NASA to launch GOLD mission to study Earth's boundary with space
Washington: NASA is set to launch on Thursday Global-scale Observations of the Limb and Disk, or GOLD, mission to to study the dynamic region where space and Earth's uppermost atmosphere meet. It is the first NASA science mission to fly an instrument as a commercially hosted payload, the US space agency said on Wednesday.
The mission will fly aboard SES-14, a commercial communications satellite. Space is not completely empty. It is teeming with fast-moving charged particles and electric and magnetic fields that guide their motion. At the boundary between Earth's atmosphere and space, the charged particles -- called the ionosphere -- co-exist with the upper reaches of the neutral atmosphere, called the thermosphere.
The two commingle and influence one another constantly.

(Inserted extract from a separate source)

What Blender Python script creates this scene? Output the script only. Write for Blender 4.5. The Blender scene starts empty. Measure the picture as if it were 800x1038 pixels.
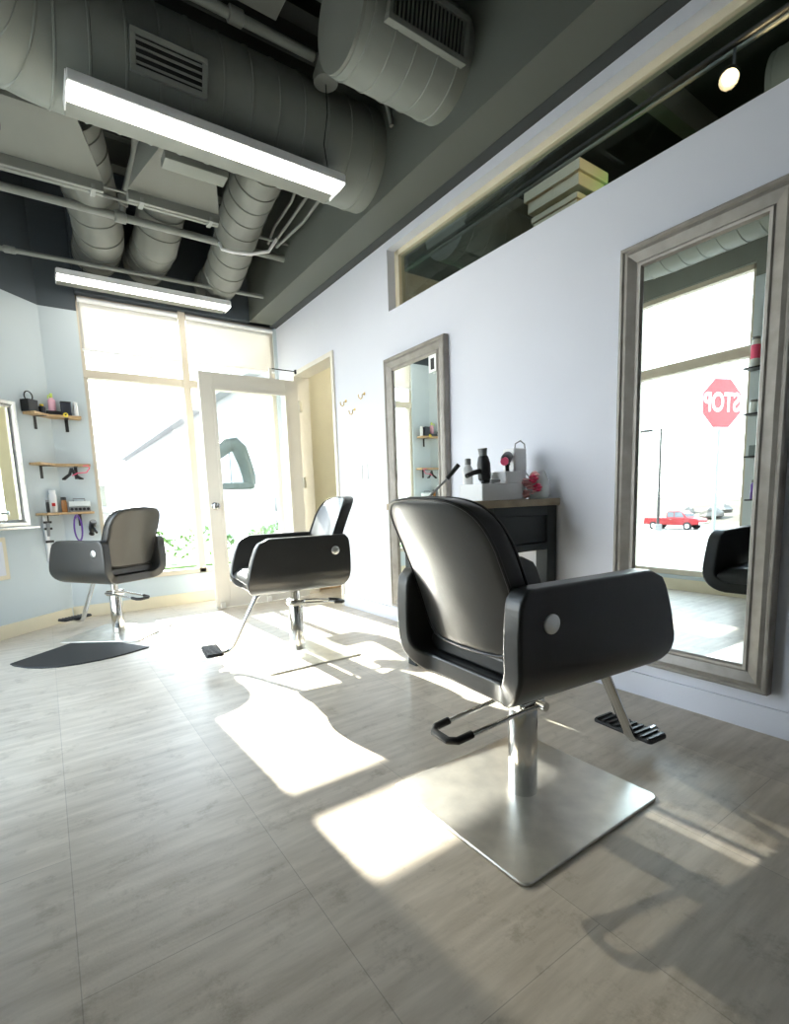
import bpy, bmesh, math, random
from math import pi, sin, cos, radians, sqrt
from mathutils import Vector, Matrix
random.seed(4)
C = bpy.context.scene.collection
scn = bpy.context.scene

# ------------------------------------------------------------------ camera
f_px, cx, cy, W_, H_ = 509.8, 400.0, 577.2, 800.0, 1038.0
yaw, pit, rol = 0.602749, 0.1349328, -0.0347
EYE = Vector((0, 0, .88))
B = Matrix(((1, 0, 0), (0, 0, -1), (0, 1, 0)))
Rw = Matrix.Rotation(rol, 3, 'Z') @ Matrix.Rotation(pit, 3, 'X') @ B @ Matrix.Rotation(yaw, 3, 'Z')
flip = Matrix(((1, 0, 0), (0, -1, 0), (0, 0, -1)))
Rc = (flip @ Rw).transposed()
cam = bpy.data.cameras.new('camera')
camo = bpy.data.objects.new('camera', cam)
C.objects.link(camo)
camo.matrix_world = Matrix.Translation(EYE) @ Rc.to_4x4()
cam.sensor_fit = 'VERTICAL'
cam.sensor_height = 36
cam.lens = f_px / H_ * 36
cam.shift_x = (W_ / 2 - cx) / H_
cam.shift_y = (cy - H_ / 2) / H_
cam.clip_start = .03
cam.clip_end = 400
scn.camera = camo

# ------------------------------------------------------------------ world, sun, exposure
w = bpy.data.worlds.new('world')
scn.world = w
w.use_nodes = True
wn = w.node_tree
wn.nodes.clear()
wo = wn.nodes.new('ShaderNodeOutputWorld')
bg = wn.nodes.new('ShaderNodeBackground')
tc = wn.nodes.new('ShaderNodeTexCoord')
sx = wn.nodes.new('ShaderNodeSeparateXYZ')
rp = wn.nodes.new('ShaderNodeValToRGB')
rp.color_ramp.elements[0].position = 0.0
rp.color_ramp.elements[0].color = (1, .985, .95, 1)
rp.color_ramp.elements[1].position = .7
rp.color_ramp.elements[1].color = (.55, .72, .95, 1)
wn.links.new(tc.outputs['Generated'], sx.inputs[0])
wn.links.new(sx.outputs['Z'], rp.inputs[0])
wn.links.new(rp.outputs[0], bg.inputs[0])
bg.inputs[1].default_value = 3.6
wn.links.new(bg.outputs[0], wo.inputs[0])

sun = bpy.data.lights.new('sun', 'SUN')
suno = bpy.data.objects.new('sun', sun)
C.objects.link(suno)
sun.energy = 18
sun.angle = radians(.6)
sun.color = (1, .95, .86)
sd = Vector((.033, -1, -.545)).normalized()
suno.rotation_euler = sd.to_track_quat('-Z', 'Y').to_euler()

scn.view_settings.view_transform = 'Standard'
scn.view_settings.look = 'None'
scn.view_settings.gamma = 1
scn.view_settings.use_curve_mapping = False
scn.view_settings.exposure = 1.38


# ------------------------------------------------------------------ materials
def lin(c):
    return tuple((v / 12.92 if v <= .04045 else ((v + .055) / 1.055) ** 2.4) for v in c)


def mat(name, col, rough=.5, metal=0., var=.06, scale=8., spec=.5, bump=0., stretch=None, emit=None, estr=0., coat=0., trans=0.):
    """col in sRGB 0-1; a procedural noise gives a small variation"""
    m = bpy.data.materials.new(name)
    m.use_nodes = True
    nt = m.node_tree
    b = nt.nodes['Principled BSDF']
    col = lin(col)
    b.inputs['Roughness'].default_value = rough
    b.inputs['Metallic'].default_value = metal
    b.inputs['Specular IOR Level'].default_value = spec
    b.inputs['Coat Weight'].default_value = coat
    b.inputs['Transmission Weight'].default_value = trans
    t = nt.nodes.new('ShaderNodeTexCoord')
    mp = nt.nodes.new('ShaderNodeMapping')
    if stretch:
        mp.inputs['Scale'].default_value = stretch
    n = nt.nodes.new('ShaderNodeTexNoise')
    n.inputs['Scale'].default_value = scale
    n.inputs['Detail'].default_value = 5
    nt.links.new(t.outputs['Object'], mp.inputs[0])
    nt.links.new(mp.outputs[0], n.inputs[0])
    r = nt.nodes.new('ShaderNodeValToRGB')
    r.color_ramp.elements[0].position = .3
    r.color_ramp.elements[1].position = .7
    r.color_ramp.elements[0].color = tuple(v * (1 - var) for v in col) + (1,)
    r.color_ramp.elements[1].color = tuple(min(1, v * (1 + var)) for v in col) + (1,)
    nt.links.new(n.outputs[0], r.inputs[0])
    nt.links.new(r.outputs[0], b.inputs['Base Color'])
    if bump:
        bp = nt.nodes.new('ShaderNodeBump')
        bp.inputs['Strength'].default_value = bump
        bp.inputs['Distance'].default_value = .002
        n2 = nt.nodes.new('ShaderNodeTexNoise')
        n2.inputs['Scale'].default_value = scale * 12
        n2.inputs['Detail'].default_value = 3
        nt.links.new(mp.outputs[0], n2.inputs[0])
        nt.links.new(n2.outputs[0], bp.inputs['Height'])
        nt.links.new(bp.outputs[0], b.inputs['Normal'])
    if emit:
        b.inputs['Emission Color'].default_value = lin(emit) + (1,)
        b.inputs['Emission Strength'].default_value = estr
    return m


def glass_mat(name, tint=(.96, .985, .98), refl=.06):
    m = bpy.data.materials.new(name)
    m.use_nodes = True
    nt = m.node_tree
    nt.nodes.clear()
    o = nt.nodes.new('ShaderNodeOutputMaterial')
    mx = nt.nodes.new('ShaderNodeMixShader')
    tr = nt.nodes.new('ShaderNodeBsdfTransparent')
    gl = nt.nodes.new('ShaderNodeBsdfGlossy')
    lw = nt.nodes.new('ShaderNodeLayerWeight')
    lw.inputs[0].default_value = .25
    ma = nt.nodes.new('ShaderNodeMath')
    ma.operation = 'MULTIPLY_ADD'
    ma.inputs[1].default_value = .35
    ma.inputs[2].default_value = refl * .5
    tr.inputs[0].default_value = tint + (1,)
    gl.inputs['Roughness'].default_value = .0
    nt.links.new(lw.outputs['Fresnel'], ma.inputs[0])
    nt.links.new(ma.outputs[0], mx.inputs[0])
    nt.links.new(tr.outputs[0], mx.inputs[1])
    nt.links.new(gl.outputs[0], mx.inputs[2])
    nt.links.new(mx.outputs[0], o.inputs[0])
    return m


def floor_mat():
    m = bpy.data.materials.new('grey_vinyl_tile')
    m.use_nodes = True
    nt = m.node_tree
    N = nt.nodes
    L = nt.links.new
    b = N['Principled BSDF']
    t = N.new('ShaderNodeTexCoord')
    # tiles
    mp = N.new('ShaderNodeMapping')
    mp.inputs['Rotation'].default_value = (0, 0, pi / 2)
    mp.inputs['Location'].default_value = (.54, .035, 0)
    br = N.new('ShaderNodeTexBrick')
    br.inputs['Scale'].default_value = 1
    br.inputs['Brick Width'].default_value = .92
    br.inputs['Row Height'].default_value = .445
    br.inputs['Mortar Size'].default_value = .0012
    br.inputs['Mortar Smooth'].default_value = .3
    br.inputs['Color1'].default_value = (1, 1, 1, 1)
    br.inputs['Color2'].default_value = (.86, .86, .86, 1)
    br.inputs['Mortar'].default_value = (.66, .66, .66, 1)
    L(t.outputs['Object'], mp.inputs[0])
    L(mp.outputs[0], br.inputs[0])
    # streaks running across the room
    m2 = N.new('ShaderNodeMapping')
    m2.inputs['Scale'].default_value = (1.6, 11, 1)
    m2.inputs['Rotation'].default_value = (0, 0, .08)
    n1 = N.new('ShaderNodeTexNoise')
    n1.inputs['Scale'].default_value = 2.2
    n1.inputs['Detail'].default_value = 8
    n1.inputs['Roughness'].default_value = .62
    L(t.outputs['Object'], m2.inputs[0])
    L(m2.outputs[0], n1.inputs[0])
    r1 = N.new('ShaderNodeValToRGB')
    r1.color_ramp.elements[0].position = .28
    r1.color_ramp.elements[0].color = (.44, .375, .295, 1)
    r1.color_ramp.elements[1].position = .72
    r1.color_ramp.elements[1].color = (.68, .60, .50, 1)
    L(n1.outputs[0], r1.inputs[0])
    # dark specks
    n3 = N.new('ShaderNodeTexNoise')
    n3.inputs['Scale'].default_value = 9
    n3.inputs['Detail'].default_value = 6
    n3.inputs['Roughness'].default_value = .75
    L(t.outputs['Object'], n3.inputs[0])
    r3 = N.new('ShaderNodeValToRGB')
    r3.color_ramp.elements[0].position = .32
    r3.color_ramp.elements[0].color = (.68, .66, .62, 1)
    r3.color_ramp.elements[1].position = .46
    r3.color_ramp.elements[1].color = (1, 1, 1, 1)
    L(n3.outputs[0], r3.inputs[0])
    x1 = N.new('ShaderNodeMixRGB')
    x1.blend_type = 'MULTIPLY'
    x1.inputs[0].default_value = 1
    L(r1.outputs[0], x1.inputs[1])
    L(br.outputs[0], x1.inputs[2])
    x2 = N.new('ShaderNodeMixRGB')
    x2.blend_type = 'MULTIPLY'
    x2.inputs[0].default_value = .8
    L(x1.outputs[0], x2.inputs[1])
    L(r3.outputs[0], x2.inputs[2])
    L(x2.outputs[0], b.inputs['Base Color'])
    b.inputs['Roughness'].default_value = .36
    b.inputs['Specular IOR Level'].default_value = .5
    n2 = N.new('ShaderNodeTexNoise')
    n2.inputs['Scale'].default_value = 140
    n2.inputs['Detail'].default_value = 2
    L(t.outputs['Object'], n2.inputs[0])
    bp = N.new('ShaderNodeBump')
    bp.inputs['Strength'].default_value = .25
    bp.inputs['Distance'].default_value = .0015
    L(n2.outputs[0], bp.inputs['Height'])
    L(bp.outputs[0], b.inputs['Normal'])
    return m


def blind_mat():
    m = bpy.data.materials.new('blind_fabric')
    m.use_nodes = True
    nt = m.node_tree
    nt.nodes.clear()
    o = nt.nodes.new('ShaderNodeOutputMaterial')
    df = nt.nodes.new('ShaderNodeBsdfDiffuse')
    tl = nt.nodes.new('ShaderNodeBsdfTranslucent')
    tr = nt.nodes.new('ShaderNodeBsdfTransparent')
    df.inputs[0].default_value = (.60, .58, .54, 1)
    tl.inputs[0].default_value = (.30, .285, .26, 1)
    tr.inputs[0].default_value = (1, .98, .93, 1)
    a = nt.nodes.new('ShaderNodeMixShader')
    b = nt.nodes.new('ShaderNodeMixShader')
    a.inputs[0].default_value = .3
    b.inputs[0].default_value = .17
    nt.links.new(df.outputs[0], a.inputs[1])
    nt.links.new(tl.outputs[0], a.inputs[2])
    nt.links.new(a.outputs[0], b.inputs[1])
    nt.links.new(tr.outputs[0], b.inputs[2])
    nt.links.new(b.outputs[0], o.inputs[0])
    return m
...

This interplay -- and the role terrestrial weather, space weather and Earth's own magnetic field each have in it -- is the focus of GOLD's mission.

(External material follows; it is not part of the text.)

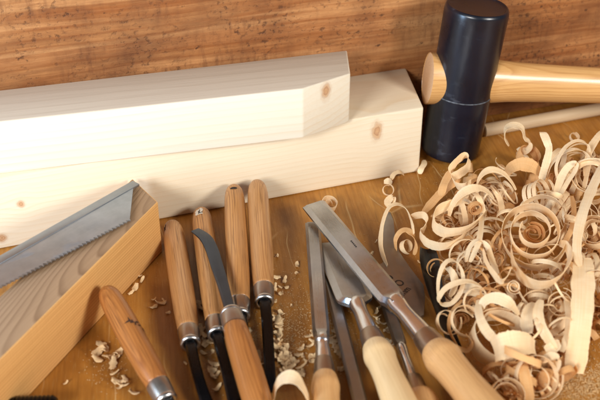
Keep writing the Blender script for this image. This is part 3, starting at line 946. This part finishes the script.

"The upper atmosphere is far more variable than previously imagined, but we don't understand the interactions between all the factors involved," said Richard Eastes, GOLD principal investigator at the Laboratory for Atmospheric and Space Physics at the University of Colorado Boulder.
"That's where GOLD comes in: For the first time, the mission gives us the big picture of how different drivers meet and influence each other," Eastes added. Arianespace, a commercial aerospace company, will be launching GOLD's host commercial communications satellite, SES-14, for SES from Kourou, French Guiana. The launch coverage by NASA television will start at 5 pm EST (3.30 am Friday, India time).